マーケティングより少し歴史がある分、またお偉いさんたちがさまざまな理論を過去から伝え続けてきた変遷があります。誰々の理論、誰々の理論・・・が延々と終わりません。顔写真でも出してくれないと、そんなおじさんたちの名前、覚えられないわ・・・というのは個人的な感想ですが。

でも、マーケティングもキャリアも学問として学んでいるのだから、そこは全く問題ないのです。

問題はそれを人に伝える時

私はPRを生業としておりますので、いかに人に伝えるか、どうやったら伝わるか、という視点で常に捉えようと思っています。

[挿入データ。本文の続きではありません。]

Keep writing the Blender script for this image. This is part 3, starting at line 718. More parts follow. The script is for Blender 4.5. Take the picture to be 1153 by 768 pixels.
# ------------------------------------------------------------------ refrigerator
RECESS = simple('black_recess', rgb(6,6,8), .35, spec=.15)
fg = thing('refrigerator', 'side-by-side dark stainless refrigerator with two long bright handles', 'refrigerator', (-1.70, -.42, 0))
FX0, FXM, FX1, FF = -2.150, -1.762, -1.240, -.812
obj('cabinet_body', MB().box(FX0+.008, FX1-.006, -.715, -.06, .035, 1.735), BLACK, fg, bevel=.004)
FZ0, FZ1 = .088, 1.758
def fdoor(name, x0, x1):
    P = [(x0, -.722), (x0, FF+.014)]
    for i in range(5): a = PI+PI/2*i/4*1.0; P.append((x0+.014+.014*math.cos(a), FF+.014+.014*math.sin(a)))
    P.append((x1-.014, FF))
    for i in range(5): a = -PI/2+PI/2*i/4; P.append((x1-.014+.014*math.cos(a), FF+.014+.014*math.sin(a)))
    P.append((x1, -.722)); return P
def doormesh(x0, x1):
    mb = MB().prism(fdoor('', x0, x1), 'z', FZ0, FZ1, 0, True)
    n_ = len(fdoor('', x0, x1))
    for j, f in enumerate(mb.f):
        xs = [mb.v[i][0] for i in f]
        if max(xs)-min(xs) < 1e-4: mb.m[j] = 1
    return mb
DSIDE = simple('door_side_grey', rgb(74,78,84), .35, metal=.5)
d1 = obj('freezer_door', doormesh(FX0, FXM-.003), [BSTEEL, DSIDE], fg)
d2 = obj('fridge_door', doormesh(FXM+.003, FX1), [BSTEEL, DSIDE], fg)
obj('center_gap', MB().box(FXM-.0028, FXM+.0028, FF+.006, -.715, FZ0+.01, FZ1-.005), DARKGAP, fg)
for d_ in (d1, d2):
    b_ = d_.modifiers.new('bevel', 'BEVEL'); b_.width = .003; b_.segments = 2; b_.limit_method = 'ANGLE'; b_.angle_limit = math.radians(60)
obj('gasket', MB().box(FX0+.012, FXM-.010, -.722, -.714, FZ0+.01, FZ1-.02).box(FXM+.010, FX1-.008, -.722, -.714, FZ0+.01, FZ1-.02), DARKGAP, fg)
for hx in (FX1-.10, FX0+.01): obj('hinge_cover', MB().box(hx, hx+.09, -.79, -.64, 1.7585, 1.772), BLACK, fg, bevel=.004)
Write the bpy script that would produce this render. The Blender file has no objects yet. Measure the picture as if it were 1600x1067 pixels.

そして、最近、マーケティング界隈の方々、キャリア界隈の方々の発信を見ると、「もっともっと伝わる文章にしましょう」と言いたくなります。

あなたの使う言葉は彼らが使う言葉とは異なる

キャリアについて知りたい人は、偉い人の名前が知りたい訳じゃないし、分析手法が知りたい訳じゃないのです。知らないおじさんの話ではなく、「自分の」キャリアについて知りたいのです。その発言の裏付けとして、お偉い方の理論があることは、文章の信頼性を担保しますが、バランスが過ぎると、もう素人には拒否反応しかないです。

ルー大柴さんなみのカタカナ英語ですよ

横文字を使うな、という意味ではないです。バランスシートを貸借対照表と言いましょう、ということではありません。

✔️もっともっと相手に伝わる言葉は何なのか
✔️これは誰に対して書いている文章なのか
✔️相手が拒否反応を示さないか

略語や専門用語というのは、その仲間内や組織内において端的に伝えるための言葉であって、対外的に発信する(ブログでもSNSでも書籍でも)となった途端、この内容で伝わるのか、という視点を忘れないでほしいのです。

広報誌を編集する時に「中2でもわかる言葉を使え」とよく言われたものです。

対象次第ですので、全てが中2である必要はないのですが、

伝えたい言葉ではなく、伝わる言葉を選ぼう

というのがPRからの切なる願いです。